Now house prices are falling, he hasn't suddenly taken out a bank loan and forked out on more sweets and video games than are healthy.

By contrast, my grandparents' home is their pension fund, to draw on in their final years. As its value rose sharply, they thought they had more money to play with over their retirement and their spending adjusted accordingly. As house prices decline, they are reassessing and tightening the purse-strings.

But the biggest reason to be fearful of wretched housing market conditions is that they may be telling us something about people's concerns for the future. When consumers anticipate bad times ahead – perhaps because of a concern that higher energy prices have hit their spending power and will continue to do so – they are less likely to splash out in the housing market. Before too long, their spending on goods and services will take a hit too.

In short, without some tender loving care, it's hard to see consumer spending providing much if any impetus to the envisaged recovery.

The second reason the Bank of England is confident that the UK economy can stand on its own two feet relates to other "trading places" – our overseas markets. The depreciation of the beleaguered pound, by some 13 per cent in the past year, should encourage other countries to buy up our goods and services. In fact, Charlie Bean, the Deputy Governor, argued that the decline in sterling could do the work of 3 percentage points worth of interest rate cuts.

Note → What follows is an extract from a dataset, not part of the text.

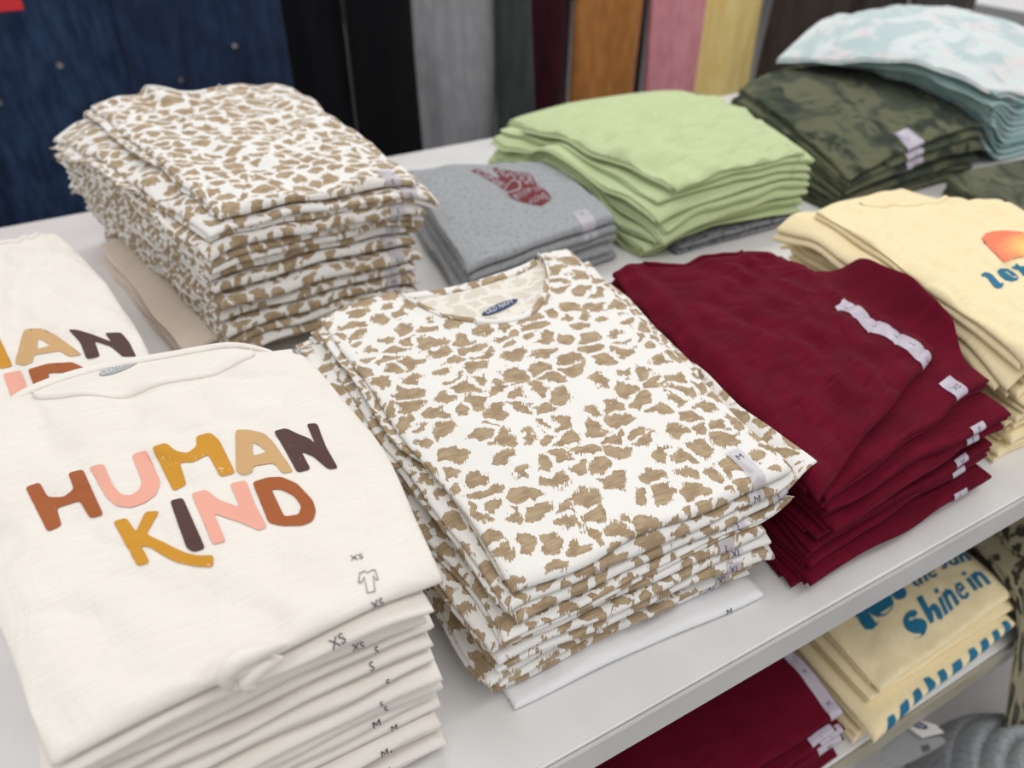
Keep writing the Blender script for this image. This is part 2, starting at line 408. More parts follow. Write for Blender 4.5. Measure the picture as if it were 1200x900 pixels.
    def build(s, name, mat, label, cat, group, parts=False, n=26, lower_mat=None):
        V1, F1, u1 = s.ply_mesh(0, n); V2, F2, u2 = s.ply_mesh(1, n)
        off = s.r.uniform(0, 9, 2); off2 = s.r.uniform(0, 9, 2)
        base = np.array([s.q[0][0], s.q[0][1], max(V2[:, 2].min(), -5)])
        s.base = base
        if parts:
            root = empty(name, base); s.root = root
            mesh_obj('front_panel', V1, F1, mat, root, base, u1+off)
            mesh_obj('back_panel', V2, F2, lower_mat or mat, root, base, u2+off2)
        else:
            V = np.concatenate([V1, V2]); Fc = np.concatenate([F1, F2+len(V1)]); uv = np.concatenate([u1+off, u2+off2])
            root = mesh_obj(name, V, Fc, mat, None, base, uv); s.root = root
        tag(root, label, cat, group); s.mat = mat
        return root
    # points along a path running over the front fold: u and arc length a (metres) from the fold's middle
    def arc(s, u, a, ply=0):
        u = np.atleast_1d(u).astype(float); a = np.atleast_1d(a).astype(float)
        e = np.concatenate([np.linspace(0, .002, 9), np.linspace(.0027, .02, 18), np.linspace(.024, .3, 60)])/s.L
        out = np.zeros((len(u), 3))
        P = s.surf(np.repeat(u[:, None], len(e), 1), np.repeat(e[None], len(u), 0), ply)
        ds = np.concatenate([np.zeros((len(u), 1)), np.cumsum(np.linalg.norm(np.diff(P, axis=1), axis=2), 1)], 1)
        Q = s.surf(np.repeat(u[:, None], 12, 1), np.repeat((np.linspace(0, .006, 12)/s.L)[None], len(u), 0), ply, -1)
        dq = np.concatenate([np.zeros((len(u), 1)), np.cumsum(np.linalg.norm(np.diff(Q, axis=1), axis=2), 1)], 1)
        for i in range(len(u)):
            for c in range(3):
                out[i, c] = np.interp(a[i], ds[i], P[i, :, c]) if a[i] >= 0 else np.interp(-a[i], dq[i], Q[i, :, c])
        return out
    def arc_n(s, u, a, off):
        P = s.arc(u, a); Pu = s.arc(np.asarray(u)+.003/s.W, a); Pa = s.arc(u, np.asarray(a)+.0012); Pb = s.arc(u, np.asarray(a)-.0012)
        n = np.cross(Pu-P, Pa-Pb); n /= np.linalg.norm(n, axis=1)[:, None]+1e-12
        return P + n*off
    def surf_n(s, u, v, off, ply=0):
        P = s.surf(u, v, ply); du = s.surf(u+.002, v, ply)-s.surf(u-.002, v, ply); dv = s.surf(u, v+.002, ply)-s.surf(u, v-.002, ply)
        n = np.cross(du, dv); n /= np.linalg.norm(n, axis=1)[:, None]+1e-12
        return P + n*off
    def from_px(s, px, ply=0):
        px = np.asarray(px, float); u = np.full(len(px), .5); v = np.full(len(px), .5); h = 1e-3
        for it in range(30):
            p0 = proj(s.surf(u, v, ply)); e = px-p0
            a = (proj(s.surf(u+h, v, ply))-p0)/h; b = (proj(s.surf(u, v+h, ply))-p0)/h
            det = a[:, 0]*b[:, 1]-a[:, 1]*b[:, 0]; det = np.where(np.abs(det) < 1e-3, 1e-3, det)
            du = (e[:, 0]*b[:, 1]-e[:, 1]*b[:, 0])/det; dv = (a[:, 0]*e[:, 1]-a[:, 1]*e[:, 0])/det
            k = .7 if it < 20 else .4
            u = np.clip(u+k*np.clip(du, -.3, .3), .012, .988); v = np.clip(v+k*np.clip(dv, -.3, .3), .012, .985)
        return u, v

# ------------------------------------------------------------------ outlines and prints
def fill(polys, sp):
    pts = []; edges = []
    for P in polys:
        P = [np.array(p, float) for p in P]; st = len(pts); cur = []
        for i in range(len(P)):
            a, b = P[i], P[(i+1) % len(P)]; k = max(1, int(np.linalg.norm(b-a)/sp))
            for j in range(k): cur.append(a+(b-a)*j/k)
        pts += cur; nn = len(cur); edges += [(st+i, st+(i+1) % nn) for i in range(nn)]
    A = np.array(pts); lo, hi = A.min(0), A.max(0)
    def inside(Q):
        c = np.zeros(len(Q), int)
        for P in polys:
            P = np.array(P, float); x, y = Q[:, 0], Q[:, 1]; r = np.zeros(len(Q), bool)
            for i in range(len(P)):
                x1, y1 = P[i-1]; x2, y2 = P[i]
                if y1 == y2: continue
                r ^= ((y1 > y) != (y2 > y)) & (x < (x2-x1)*(y-y1)/(y2-y1)+x1)
            c += r
        return c % 2 == 1
    gx, gy = np.meshgrid(np.arange(lo[0]+sp/2, hi[0], sp), np.arange(lo[1]+sp/2, hi[1], sp)); G = np.stack([gx.ravel(), gy.ravel()], 1)
    if len(G): G = G[inside(G)]
    if len(G):
        dm = np.min(np.linalg.norm(G[:, None]-A[None], axis=2), 1); G = G[dm > sp*.35]
    allp = [Vector(p) for p in A.tolist()] + [Vector(p) for p in G.tolist()]
    vs, _, fs, *_ = delaunay_2d_cdt(allp, edges, [], 0, 1e-9)
    V2 = np.array([[v.x, v.y] for v in vs]); fs = [list(f) for f in fs]
    cen = np.array([V2[f].mean(0) for f in fs]); k = inside(cen)
    return V2, [f for f, q in zip(fs, k) if q]
_gl = {}
def glyphs(txt, bold=0):
    """outline loops of a word, in units of cap height"""
    if (txt, bold) in _gl: return _gl[(txt, bold)]
    c = bpy.data.curves.new('t', 'FONT'); c.body = txt; c.fill_mode = 'NONE'; c.resolution_u = 3; c.offset = bold
    o = bpy.data.objects.new('t', c); COL.objects.link(o); bpy.context.view_layer.update()
    me = bpy.data.meshes.new_from_object(o.evaluated_get(bpy.context.evaluated_depsgraph_get()))
    adj = {}
    for e in me.edges:
        a, b = e.vertices; adj.setdefault(a, []).append(b); adj.setdefault(b, []).append(a)
    seen = set(); loops = []
    for st in adj:
        if st in seen: continue
        lp = [st]; seen.add(st); cur = st
        while True:
            nx = [q for q in adj[cur] if q not in seen]
            if not nx: break
            cur = nx[0]; seen.add(cur); lp.append(cur)
        if len(lp) > 2: loops.append([tuple(me.vertices[i].co[:2]) for i in lp])
    bpy.data.objects.remove(o); bpy.data.meshes.remove(me)
    A = np.array([p for l in loops for p in l]); lo = A.min(0); hi = A.max(0)
    loops = [[((x-lo[0])/(hi[1]-lo[1]), (y-lo[1])/(hi[1]-lo[1])) for x, y in l] for l in loops]
    w = (hi[0]-lo[0])/(hi[1]-lo[1]); _gl[(txt, bold)] = (loops, w); return loops, w
def px_decal(s, name, polys, mat, off=.0007, ply=0, sp=4.0, parent=None, label=None, uvq=None):
    if polys and isinstance(polys[0], tuple):     # several overlapping strokes of one letter
        parts_ = [fill([p], sp) for p in polys[0]]; n_ = 0; fs = []
        for a_, b_ in parts_: fs += [[i+n_ for i in f] for f in b_]; n_ += len(a_)
        V2 = np.concatenate([a_ for a_, _ in parts_])
    else: V2, fs = fill(polys, sp)
    u, v = s.from_px(V2, ply); P = s.surf_n(u, v, off, ply)
    uv = None
    if uvq is not None: uv = (V2-np.array(uvq[0]))/np.array(uvq[1])
    par = parent or s.root
    o = mesh_obj(name, P, fs, mat, par, s.base, uv, smooth=True)
    # keep faces looking up
    me = o.data; me.calc_loop_triangles()
    if sum(p.normal.z*p.area for p in me.polygons) < 0: me.flip_normals()
    if label: o['label'] = label
    return o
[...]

The implication is that by exporting our troubles away, the economy will rebalance, rather than grind to a painful halt. The US experience shows that this can happen. In the second quarter alone, US exports rose by almost 2.5 per cent and was the lynchpin of overall growth.

But, of course, the Bank of England has followed a very different path to the Federal Reserve. More aggressive interest rate cuts in the US have encouraged a more aggressive decline in the dollar, which is down 35 per cent from peak to trough. The fall in sterling, while still substantial, pales in comparison.

The UK's pattern of trade is also differs from the US. One consequence of looser interest rate policy in the States has been looser policy for those countries pegged to the dollar. So, far from catching a cold as the US sneezed, the emerging markets went to the races. But whereas China ranks as the third largest destination for US exports, it is far less important for UK exporters. In fact, only 3 per cent of UK exports go to the key emerging economies of China, India and Russia.

Instead, the UK is far more dependent on the eurozone, which accounts for about half of our exports. Growth there held up at the beginning of the year. Since then, its economy seems to have floundered. Indeed, a leaked report last week suggested that the German economy, the engine of eurozone growth, contracted by a full 1 per cent between April and June.

The bottom line is that the promise of an export-led recovery is increasingly looking like the triumph of hope over reality. Given the dire outlook for inflation over the next few months, it's probably not in Governor King's nature to nurture the UK economy quickly back to health. That would require the kind of stimulants that would make an Olympian blush, let alone a conservative central banker. But without a sizeable injection of interest rate cuts, the UK economy looks set to stay in the doldrums for some time.